Vol.3 2005.8.12 - 2005.8.28
この作品/ワークショップは私が90年代に過したスコットランドでの日々の投影であり、私の作品の原点でもあります。ほぼ知識の中になかった異郷の地、そこで過した月日は、今思えば私が“自己認識の危機”に直面した時期でした。それは「健常と障碍」「自己の同一性」「個性」「習慣」「言語」「国・民族・組織など特定の集団への帰属意識」「美的価値観」「身体と精神」など、既知だと思っていた事象の一つ一つを疑い、自分自身の立ち位置を確認してゆく作業でもありました。そういった時に出会ったある少年との交流への想いが、この作品の素材である小枝と輪ゴムには込められているのです。
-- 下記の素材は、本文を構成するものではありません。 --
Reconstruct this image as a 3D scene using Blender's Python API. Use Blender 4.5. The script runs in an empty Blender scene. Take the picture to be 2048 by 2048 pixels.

身近に、何気なくころがっている小枝に輪ゴムを巻き付ける行為は、非常に原始的な手法です。しかしこれが単純な行為故に、私はことばと身体が出会う前のような混沌とした精神状態に自分が投げ出されたかのような気持ちになるのです。
この作品以後、私は人や物の見えない関係について示唆する作品を発表するようになりました。私にとって<もの>=道具であり、<ひと>と<もの>が関わることによって<こと>が生まれます。<こと>が発生する場の総体を作品としてとして考えているのです。